In my book Free of Charge, I tell the story of how my five-year old brother was killed because of the combined negligence of our nanny and a soldier who had befriended my brother.

My parents believed that we should forgive others as God had forgiven us in Jesus Christ. So they forgave both the soldier and the nanny. It was a difficult act, a painful act—the pain of forgiveness piled onto the pain of deep injury. But it was an act of extraordinary human beauty.

I was one-year-old when I tragically lost my brother. The effect of my parents’ saintly deed are still with me almost half a century later.

Religiously most formative for me were not my own religious experiences but rather the saintly acts—saintly lives—of people around me. They drew from deep wells of faith and lived lives of integrity, goodness, truth, and beauty.
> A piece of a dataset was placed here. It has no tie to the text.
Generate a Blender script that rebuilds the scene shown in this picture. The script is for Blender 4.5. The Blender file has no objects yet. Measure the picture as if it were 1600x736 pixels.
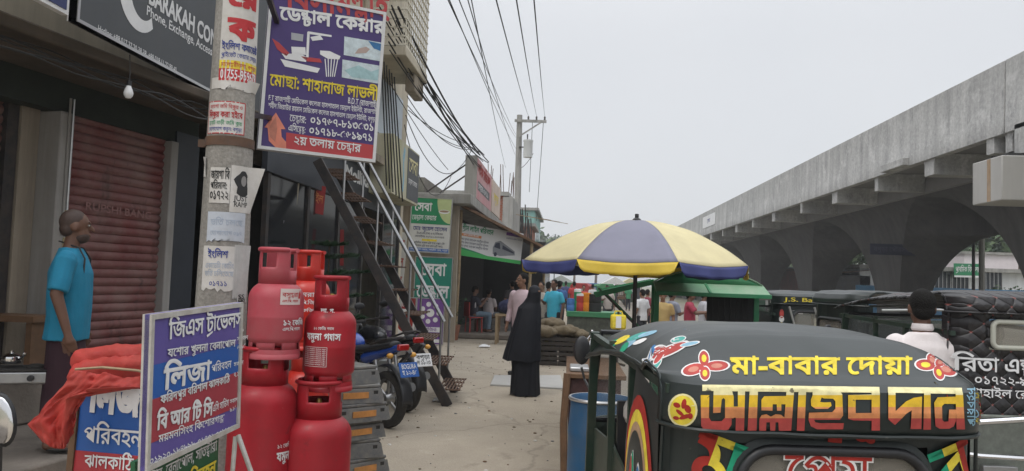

In the process, they passed a faith on to me, not as a series of “religious experiences,” not simply as a set of convictions to believe, and not primarily as a set of obligations to fulfill. They passed it on as a way of life marked by love of God and neighbor that makes for human flourishing.

Through intense study I’ve come to think of this way of life as intellectually compelling and not just humanly attractive. Through my own religious experiences I’ve come to sense it as real for me and not just helpful for them. But both my religious experiences and my study of religion followed my encounters with saintly lives.

I know very well how terribly un-saintly lives many religious people lead; often we bring harm on others and ourselves in the name of religion. Yet honesty compels me to think of this unsaintliness as distortion, as a malfunction of faith. If I thought otherwise, I’d be untruthful to everyday saints that shaped my life and to their faith, the well-spring of their both ordinary and extraordinary goodness.